Bond market turnover reached approximately 5.62 billion shekels, exceeding stock market turnover and reinforcing the ongoing rotation toward defensive assets. The resilience in fixed-income markets continues to suggest that investors view current volatility as primarily equity-related rather than reflective of broader financial instability.

Forward-Looking Outlook: Investors Watch for Signs of Market Stabilization

Following another weak trading session, investors will continue closely monitoring whether Israeli equities can establish a near-term bottom after the recent wave of selling pressure. The Tel Aviv-125 index now faces growing technical pressure as it moves closer toward the 4,250 support range.

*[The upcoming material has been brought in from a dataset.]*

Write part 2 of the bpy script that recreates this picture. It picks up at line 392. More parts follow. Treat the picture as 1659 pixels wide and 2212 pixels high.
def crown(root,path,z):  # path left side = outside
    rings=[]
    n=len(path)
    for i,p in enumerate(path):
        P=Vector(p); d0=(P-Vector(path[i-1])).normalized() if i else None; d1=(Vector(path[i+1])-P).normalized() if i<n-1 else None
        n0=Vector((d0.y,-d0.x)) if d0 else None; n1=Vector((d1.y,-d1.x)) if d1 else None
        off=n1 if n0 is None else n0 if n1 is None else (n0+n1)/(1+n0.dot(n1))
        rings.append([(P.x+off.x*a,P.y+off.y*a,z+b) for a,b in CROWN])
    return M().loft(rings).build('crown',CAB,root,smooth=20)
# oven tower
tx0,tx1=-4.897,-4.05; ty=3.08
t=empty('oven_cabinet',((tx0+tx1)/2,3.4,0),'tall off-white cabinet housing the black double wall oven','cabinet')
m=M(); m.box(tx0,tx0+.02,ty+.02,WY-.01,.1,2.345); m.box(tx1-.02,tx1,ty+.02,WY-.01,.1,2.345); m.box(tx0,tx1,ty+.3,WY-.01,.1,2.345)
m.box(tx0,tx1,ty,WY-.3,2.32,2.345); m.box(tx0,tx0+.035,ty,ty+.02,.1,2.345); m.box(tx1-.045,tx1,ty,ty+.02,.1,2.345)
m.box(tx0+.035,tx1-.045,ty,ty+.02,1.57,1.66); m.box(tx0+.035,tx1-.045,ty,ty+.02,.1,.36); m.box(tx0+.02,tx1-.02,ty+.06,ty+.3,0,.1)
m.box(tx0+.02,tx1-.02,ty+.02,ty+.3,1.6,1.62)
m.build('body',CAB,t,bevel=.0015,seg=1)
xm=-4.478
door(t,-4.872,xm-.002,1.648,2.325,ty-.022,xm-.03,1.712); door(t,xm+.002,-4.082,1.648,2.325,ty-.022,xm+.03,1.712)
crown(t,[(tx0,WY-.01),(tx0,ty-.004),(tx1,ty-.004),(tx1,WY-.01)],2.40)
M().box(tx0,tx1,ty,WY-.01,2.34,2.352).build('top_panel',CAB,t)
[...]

If selling pressure continues, further weakness in large-cap stocks could intensify market volatility. However, the moderation in mid-cap declines and relative stability in banking shares may indicate that the pace of the selloff is beginning to slow.

Market breadth will remain an important signal in the coming sessions. A stronger recovery in advancing shares would suggest improving investor confidence, while continued dominance by decliners could point to prolonged caution.

Bond market resilience remains one of the strongest supportive factors for Israeli financial markets. Continued stability in fixed-income trading may help reduce the risk of broader market stress and encourage selective bargain buying in oversold sectors.

Potential opportunities may emerge if institutional investors begin rebuilding positions in large-cap and value-oriented companies after recent declines. However, risks tied to global market uncertainty, cautious sentiment, and ongoing sector rotation are likely to keep volatility elevated in the near term.